When the floor plan comes from a LiDAR scan, those quantities are already computed. vPlan AR turns a scanned plan plus a few damage tags into a line-item estimate, priced with your own rates, and exports it to PDF or CSV.
What a Takeoff Needs (and Where the Numbers Come From)
A scan gives you each room's floor area, perimeter, and — with ceiling height — its wall area. From those, the quantities most repair estimates need fall out automatically: flooring and ceiling from floor area, drywall and insulation from wall area, paint from walls plus ceiling, and trim or baseboard from the perimeter.
The estimate is driven by the damage you tag, so you only pay to repair what was actually affected — not the whole building. Items that aren't geometry-based, like cabinetry or fixtures, come through as line items you can price per unit.
Step 1 — Tag the Affected Materials per Room
In the editor, open each affected room and select its affected materials — drywall, flooring, carpet, ceiling, insulation, baseboard, paint, and more. This is the same per-room tagging that powers the damage/scope report, so a single pass produces both documents.
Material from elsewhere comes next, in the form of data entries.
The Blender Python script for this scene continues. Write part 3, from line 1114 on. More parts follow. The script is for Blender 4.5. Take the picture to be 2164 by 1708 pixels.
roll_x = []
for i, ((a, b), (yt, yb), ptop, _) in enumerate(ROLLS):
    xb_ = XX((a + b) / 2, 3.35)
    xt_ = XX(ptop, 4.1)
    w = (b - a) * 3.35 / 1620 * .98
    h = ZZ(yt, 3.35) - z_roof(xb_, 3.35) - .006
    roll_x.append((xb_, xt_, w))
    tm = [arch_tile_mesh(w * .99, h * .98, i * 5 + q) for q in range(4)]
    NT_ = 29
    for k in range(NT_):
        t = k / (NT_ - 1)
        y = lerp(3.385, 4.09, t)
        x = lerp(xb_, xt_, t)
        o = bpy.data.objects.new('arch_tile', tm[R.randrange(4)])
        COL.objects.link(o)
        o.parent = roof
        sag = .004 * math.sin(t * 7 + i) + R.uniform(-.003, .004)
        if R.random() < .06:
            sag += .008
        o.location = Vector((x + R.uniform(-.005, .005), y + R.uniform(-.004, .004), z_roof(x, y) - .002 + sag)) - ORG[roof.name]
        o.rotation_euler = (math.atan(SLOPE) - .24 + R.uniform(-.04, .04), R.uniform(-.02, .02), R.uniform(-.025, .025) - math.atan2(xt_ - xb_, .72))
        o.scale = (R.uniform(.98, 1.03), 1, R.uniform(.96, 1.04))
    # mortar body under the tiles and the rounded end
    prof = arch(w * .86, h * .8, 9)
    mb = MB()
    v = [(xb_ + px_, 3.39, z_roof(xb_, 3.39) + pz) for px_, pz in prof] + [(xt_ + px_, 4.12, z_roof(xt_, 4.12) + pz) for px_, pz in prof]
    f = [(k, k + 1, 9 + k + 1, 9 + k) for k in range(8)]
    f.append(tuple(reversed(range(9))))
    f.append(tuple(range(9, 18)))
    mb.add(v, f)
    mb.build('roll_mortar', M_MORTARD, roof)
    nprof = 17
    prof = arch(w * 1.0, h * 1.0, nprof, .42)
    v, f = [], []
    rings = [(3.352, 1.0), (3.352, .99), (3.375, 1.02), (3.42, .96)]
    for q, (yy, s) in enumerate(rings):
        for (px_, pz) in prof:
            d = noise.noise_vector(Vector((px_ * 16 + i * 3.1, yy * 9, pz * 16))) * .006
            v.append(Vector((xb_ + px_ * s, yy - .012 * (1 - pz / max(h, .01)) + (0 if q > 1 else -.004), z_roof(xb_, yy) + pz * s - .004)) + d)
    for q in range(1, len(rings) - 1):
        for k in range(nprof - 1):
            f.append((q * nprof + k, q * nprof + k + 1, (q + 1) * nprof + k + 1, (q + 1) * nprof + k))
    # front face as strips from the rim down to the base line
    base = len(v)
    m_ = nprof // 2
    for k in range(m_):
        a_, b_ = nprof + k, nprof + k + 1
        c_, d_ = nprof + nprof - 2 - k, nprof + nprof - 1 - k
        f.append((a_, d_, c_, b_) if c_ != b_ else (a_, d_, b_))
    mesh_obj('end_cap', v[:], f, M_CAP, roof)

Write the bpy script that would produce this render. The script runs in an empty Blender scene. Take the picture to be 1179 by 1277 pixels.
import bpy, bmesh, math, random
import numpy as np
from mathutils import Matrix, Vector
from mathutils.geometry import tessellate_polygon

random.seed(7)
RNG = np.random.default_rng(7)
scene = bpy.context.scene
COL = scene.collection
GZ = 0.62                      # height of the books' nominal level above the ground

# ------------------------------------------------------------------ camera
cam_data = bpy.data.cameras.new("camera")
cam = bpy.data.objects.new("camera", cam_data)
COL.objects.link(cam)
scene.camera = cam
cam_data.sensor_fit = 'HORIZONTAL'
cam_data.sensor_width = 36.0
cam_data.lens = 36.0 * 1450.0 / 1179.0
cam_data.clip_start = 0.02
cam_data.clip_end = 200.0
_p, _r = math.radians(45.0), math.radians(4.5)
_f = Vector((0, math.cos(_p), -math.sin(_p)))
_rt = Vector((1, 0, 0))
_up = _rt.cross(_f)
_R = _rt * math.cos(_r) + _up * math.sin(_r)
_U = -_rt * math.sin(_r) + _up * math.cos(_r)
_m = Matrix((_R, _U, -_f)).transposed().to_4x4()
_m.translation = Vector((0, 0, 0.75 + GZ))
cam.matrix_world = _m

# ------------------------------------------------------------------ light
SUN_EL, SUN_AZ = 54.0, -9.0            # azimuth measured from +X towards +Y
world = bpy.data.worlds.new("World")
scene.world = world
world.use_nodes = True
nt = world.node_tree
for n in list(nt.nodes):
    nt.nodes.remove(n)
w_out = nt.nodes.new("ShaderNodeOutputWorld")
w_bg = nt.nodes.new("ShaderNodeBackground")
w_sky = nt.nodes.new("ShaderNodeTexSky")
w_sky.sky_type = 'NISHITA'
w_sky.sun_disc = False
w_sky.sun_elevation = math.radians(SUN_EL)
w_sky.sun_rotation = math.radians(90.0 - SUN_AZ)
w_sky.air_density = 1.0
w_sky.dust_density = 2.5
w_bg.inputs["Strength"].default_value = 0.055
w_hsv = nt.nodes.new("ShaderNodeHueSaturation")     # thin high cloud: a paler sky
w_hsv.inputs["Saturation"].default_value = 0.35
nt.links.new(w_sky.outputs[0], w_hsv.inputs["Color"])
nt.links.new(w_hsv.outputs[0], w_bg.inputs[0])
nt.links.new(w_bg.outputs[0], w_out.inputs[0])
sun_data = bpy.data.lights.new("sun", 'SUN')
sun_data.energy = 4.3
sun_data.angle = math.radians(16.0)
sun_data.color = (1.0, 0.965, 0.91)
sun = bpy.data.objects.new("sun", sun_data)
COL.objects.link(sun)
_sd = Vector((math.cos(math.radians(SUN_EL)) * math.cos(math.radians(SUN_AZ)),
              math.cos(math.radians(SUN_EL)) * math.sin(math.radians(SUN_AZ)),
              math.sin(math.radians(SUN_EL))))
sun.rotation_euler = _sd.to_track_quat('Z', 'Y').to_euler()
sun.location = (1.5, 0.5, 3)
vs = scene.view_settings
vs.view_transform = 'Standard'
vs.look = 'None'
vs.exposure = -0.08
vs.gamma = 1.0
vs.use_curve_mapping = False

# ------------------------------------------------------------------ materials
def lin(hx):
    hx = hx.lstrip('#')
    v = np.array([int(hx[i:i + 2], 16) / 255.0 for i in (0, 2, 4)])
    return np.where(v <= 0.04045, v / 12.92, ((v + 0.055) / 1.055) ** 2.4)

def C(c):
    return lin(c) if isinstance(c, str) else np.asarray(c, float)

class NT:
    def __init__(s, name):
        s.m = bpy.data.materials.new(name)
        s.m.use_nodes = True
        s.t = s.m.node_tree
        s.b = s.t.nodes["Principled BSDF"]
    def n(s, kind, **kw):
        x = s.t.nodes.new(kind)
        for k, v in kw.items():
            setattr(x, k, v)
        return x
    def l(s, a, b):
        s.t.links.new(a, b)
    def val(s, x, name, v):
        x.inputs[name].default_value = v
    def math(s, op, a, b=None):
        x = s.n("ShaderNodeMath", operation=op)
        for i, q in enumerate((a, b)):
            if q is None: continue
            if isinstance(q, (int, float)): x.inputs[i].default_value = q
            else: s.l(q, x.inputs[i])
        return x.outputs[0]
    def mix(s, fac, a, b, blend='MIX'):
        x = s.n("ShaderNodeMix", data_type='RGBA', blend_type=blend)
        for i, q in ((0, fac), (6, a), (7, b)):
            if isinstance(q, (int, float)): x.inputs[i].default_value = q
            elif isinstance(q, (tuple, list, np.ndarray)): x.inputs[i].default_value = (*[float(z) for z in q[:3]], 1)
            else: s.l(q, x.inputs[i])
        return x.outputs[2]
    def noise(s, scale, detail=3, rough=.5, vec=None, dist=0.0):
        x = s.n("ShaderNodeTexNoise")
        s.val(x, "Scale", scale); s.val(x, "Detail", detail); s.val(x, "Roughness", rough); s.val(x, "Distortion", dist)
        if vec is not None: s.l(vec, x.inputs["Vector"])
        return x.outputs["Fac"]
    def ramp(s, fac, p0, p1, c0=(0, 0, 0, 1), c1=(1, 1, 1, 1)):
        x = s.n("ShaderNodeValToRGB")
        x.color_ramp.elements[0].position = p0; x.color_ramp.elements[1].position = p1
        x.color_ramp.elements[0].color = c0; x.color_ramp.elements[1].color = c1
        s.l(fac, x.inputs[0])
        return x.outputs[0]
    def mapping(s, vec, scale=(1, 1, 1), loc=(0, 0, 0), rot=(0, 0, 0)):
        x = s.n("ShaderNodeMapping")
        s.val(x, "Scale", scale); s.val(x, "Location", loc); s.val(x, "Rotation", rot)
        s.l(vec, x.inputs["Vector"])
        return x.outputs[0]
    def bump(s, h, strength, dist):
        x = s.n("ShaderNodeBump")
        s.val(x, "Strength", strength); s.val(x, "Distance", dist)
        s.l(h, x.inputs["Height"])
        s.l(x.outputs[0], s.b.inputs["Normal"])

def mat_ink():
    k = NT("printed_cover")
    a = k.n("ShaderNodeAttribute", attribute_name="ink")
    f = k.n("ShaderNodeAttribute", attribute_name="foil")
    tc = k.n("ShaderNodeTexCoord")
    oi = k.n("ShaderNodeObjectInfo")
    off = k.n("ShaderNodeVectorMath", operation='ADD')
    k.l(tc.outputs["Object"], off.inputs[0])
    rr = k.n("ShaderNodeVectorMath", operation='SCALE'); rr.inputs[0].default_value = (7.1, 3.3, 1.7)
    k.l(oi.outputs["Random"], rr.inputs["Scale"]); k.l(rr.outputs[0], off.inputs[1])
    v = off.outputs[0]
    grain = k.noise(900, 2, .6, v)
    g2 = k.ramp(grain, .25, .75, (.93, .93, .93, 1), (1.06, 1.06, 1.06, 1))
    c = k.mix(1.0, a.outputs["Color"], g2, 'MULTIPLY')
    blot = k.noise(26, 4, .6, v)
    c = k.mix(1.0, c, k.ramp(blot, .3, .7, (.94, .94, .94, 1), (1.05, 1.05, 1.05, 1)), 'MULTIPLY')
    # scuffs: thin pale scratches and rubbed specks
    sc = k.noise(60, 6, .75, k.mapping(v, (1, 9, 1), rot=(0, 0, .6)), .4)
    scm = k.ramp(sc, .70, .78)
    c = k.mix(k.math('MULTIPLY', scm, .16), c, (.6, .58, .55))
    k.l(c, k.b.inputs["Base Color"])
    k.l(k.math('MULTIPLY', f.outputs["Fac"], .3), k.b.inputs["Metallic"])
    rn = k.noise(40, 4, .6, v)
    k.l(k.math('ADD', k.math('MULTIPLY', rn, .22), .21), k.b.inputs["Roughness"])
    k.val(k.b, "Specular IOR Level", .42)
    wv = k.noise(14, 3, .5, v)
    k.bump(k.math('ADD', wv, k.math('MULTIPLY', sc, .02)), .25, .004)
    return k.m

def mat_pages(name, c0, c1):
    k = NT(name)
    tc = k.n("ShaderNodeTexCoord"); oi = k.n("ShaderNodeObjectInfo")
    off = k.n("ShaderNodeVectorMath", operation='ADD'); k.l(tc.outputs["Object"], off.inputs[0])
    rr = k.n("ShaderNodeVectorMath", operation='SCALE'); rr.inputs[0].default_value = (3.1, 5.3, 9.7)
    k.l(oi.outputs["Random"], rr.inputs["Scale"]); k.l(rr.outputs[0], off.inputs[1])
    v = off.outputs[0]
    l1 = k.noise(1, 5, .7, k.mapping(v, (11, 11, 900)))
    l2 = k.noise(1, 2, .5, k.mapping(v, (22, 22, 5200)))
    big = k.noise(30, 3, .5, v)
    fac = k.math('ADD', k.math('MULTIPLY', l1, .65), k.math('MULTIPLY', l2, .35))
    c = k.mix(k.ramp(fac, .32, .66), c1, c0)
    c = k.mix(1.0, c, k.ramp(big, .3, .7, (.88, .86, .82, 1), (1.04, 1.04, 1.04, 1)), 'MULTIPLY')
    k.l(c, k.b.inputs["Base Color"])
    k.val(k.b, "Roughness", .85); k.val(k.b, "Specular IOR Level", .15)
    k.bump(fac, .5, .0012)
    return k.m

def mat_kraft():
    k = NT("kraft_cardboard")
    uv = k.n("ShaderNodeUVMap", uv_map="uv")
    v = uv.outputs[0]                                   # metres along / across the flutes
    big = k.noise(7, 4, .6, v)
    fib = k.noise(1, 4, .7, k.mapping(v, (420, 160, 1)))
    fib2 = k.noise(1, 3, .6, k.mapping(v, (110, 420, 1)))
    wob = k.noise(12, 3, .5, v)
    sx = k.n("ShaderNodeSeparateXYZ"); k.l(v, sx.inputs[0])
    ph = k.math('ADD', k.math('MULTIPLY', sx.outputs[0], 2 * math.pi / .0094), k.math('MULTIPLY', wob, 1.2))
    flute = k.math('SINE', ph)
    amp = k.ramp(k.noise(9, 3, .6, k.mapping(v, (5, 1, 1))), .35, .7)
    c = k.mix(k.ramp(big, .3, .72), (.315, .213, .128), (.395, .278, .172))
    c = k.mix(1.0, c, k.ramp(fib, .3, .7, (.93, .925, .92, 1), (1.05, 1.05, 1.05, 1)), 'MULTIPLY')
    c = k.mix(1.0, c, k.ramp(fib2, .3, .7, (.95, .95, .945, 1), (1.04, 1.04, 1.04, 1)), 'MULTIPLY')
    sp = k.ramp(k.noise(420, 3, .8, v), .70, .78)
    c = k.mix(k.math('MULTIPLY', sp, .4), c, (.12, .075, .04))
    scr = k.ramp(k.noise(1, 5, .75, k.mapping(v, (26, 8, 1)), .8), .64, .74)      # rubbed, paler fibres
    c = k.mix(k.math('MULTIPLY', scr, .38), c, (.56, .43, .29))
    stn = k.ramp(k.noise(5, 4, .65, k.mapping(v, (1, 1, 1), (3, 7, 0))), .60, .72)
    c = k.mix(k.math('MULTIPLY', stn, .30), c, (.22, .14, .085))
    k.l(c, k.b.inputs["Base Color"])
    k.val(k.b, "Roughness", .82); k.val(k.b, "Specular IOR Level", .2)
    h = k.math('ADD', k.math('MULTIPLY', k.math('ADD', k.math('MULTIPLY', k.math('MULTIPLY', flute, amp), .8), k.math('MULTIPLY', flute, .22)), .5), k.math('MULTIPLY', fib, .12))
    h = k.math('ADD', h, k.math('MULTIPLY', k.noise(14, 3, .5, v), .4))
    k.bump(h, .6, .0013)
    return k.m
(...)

Only rooms with tagged materials appear in the estimate, and each material becomes a line with a quantity pulled from that room's geometry.
Step 2 — Set Your Unit Prices
vPlan AR ships with a default rate card so you get a usable number immediately, but the prices are yours to control. Open Settings and edit the Estimate Rate Card — set your real cost per square foot for drywall, flooring, paint, per linear foot for baseboard, and per-unit allowances for the rest. Set a waste/contingency percentage too.
Your rates are saved to your account and reused across every project, so you tune them once. Cost estimating is a Pro and Business feature.
Step 3 — Export the Estimate (PDF or CSV)
Tap Export and choose Repair Cost Estimate. The PDF groups line items by room with quantities, unit prices, and totals, then adds a subtotal, your waste/contingency, and a grand total. Choose CSV instead and you get a flat spreadsheet you can drop into your own bid template or accounting system.
Because the estimate and the scope-of-work report come from the same scan and the same tags, the numbers and the narrative always agree.
How Accurate Is It?
The quantities are as accurate as the scan, which for LiDAR is within a couple of percent on typical rooms — far better than pacing or eyeballing. The dollar figure is only as good as your rate card, which is exactly why the prices are editable. Treat the output as a fast, defensible rough estimate that gets you to a bid in minutes instead of hours; refine the rates and allowances for a firm quote.
For property-loss work, pair the estimate with the scope-of-work report so the adjuster sees both what happened and what it costs to put right.